Suppose the life span of a battery follows exponential distribution with the expected value of 1 year. If three battery are drawn at random and tested until they all fail, what is the expected life span of the battery that failed second?
(There is a duplicate of this question but it's on hold so I'm posting another one)
I'm thinking about setting the expected value of the three batteries as a random vector, say ($v_1, v_2, v_3$). So the one that failed the last would be max$(E(v_1),E(v_2),E(v_3))$. But I'm not sure that if this approach is correct, and if it is, how should I proceed to find the middle value.
If we let $X_j$ be the lifetime of battery $j$, then $X_j \sim Exp(\lambda)$ i.i.d., where $\frac{1}{\lambda} = 1 \text{ year}$.
One could then consider the order statistics $X_{(1)}$, $X_{(2)}$ and $X_{(3)}$, which are the ordered lifetimes of the batteries, so $X_{(1)} \le X_{(2)} \le X_{(3)}$. We thus need to compute $E[ X_{(2)}]$.
Using https://en.wikipedia.org/wiki/Order_statistic#Order_statistics_sampled_from_an_exponential_distribution, the random variable $X_{(2)}$ can be written as
\begin{equation} X_{(2)} = \frac{1}{\lambda}\left( \frac{Z_1}{3} + \frac{Z_2}{2} \right), \end{equation}
where $Z_1$ and $Z_2$ are exponential random variables with parameter $1$.
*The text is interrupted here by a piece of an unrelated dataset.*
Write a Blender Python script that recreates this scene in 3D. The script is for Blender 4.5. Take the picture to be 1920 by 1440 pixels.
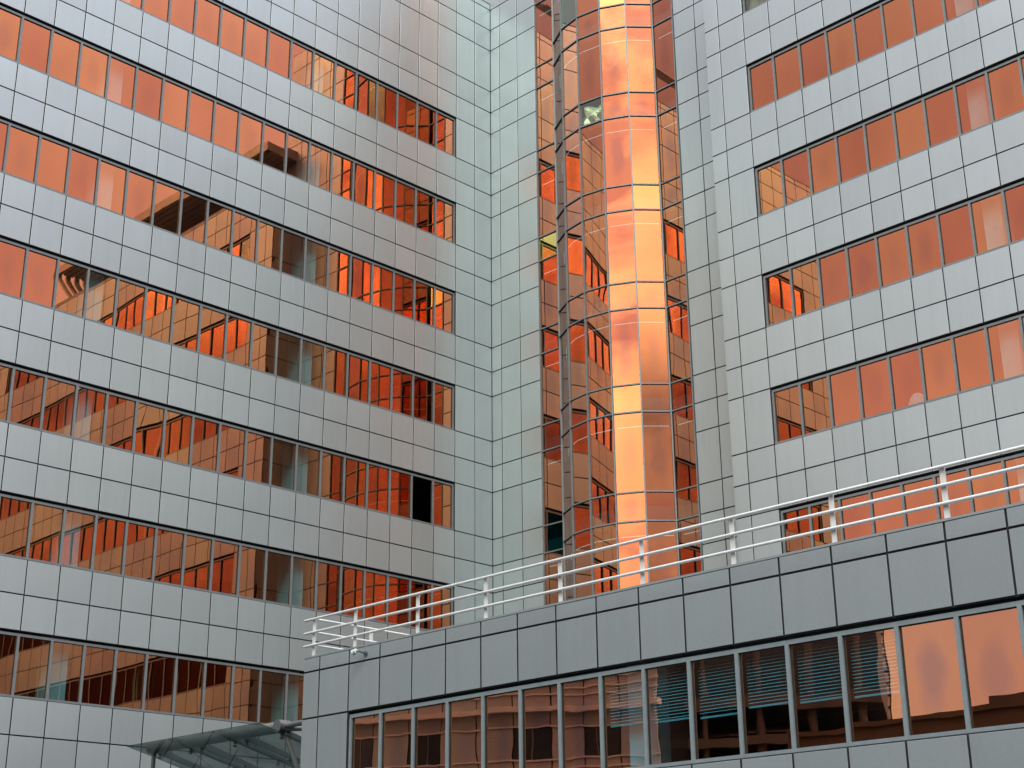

The expected value is then
\begin{align} E \left[ X_{(2)} \right] &= E \left[\frac{1}{\lambda}\left( \frac{Z_1}{3} + \frac{Z_2}{2} \right)\right] \\ &= \frac{1}{\lambda}\left( E \left[ \frac{Z_1}{3} \right] + E \left[ \frac{Z_2}{2} \right] \right) \\ &= \frac{1}{\lambda}\left( \frac{1}{3} + \frac{1}{2} \right) \\ &= \frac{5}{6}\cdot \frac{1}{\lambda}. \end{align}
Therefore, the expected time of failure of the battery failing second is $\frac{5}{6}$ years.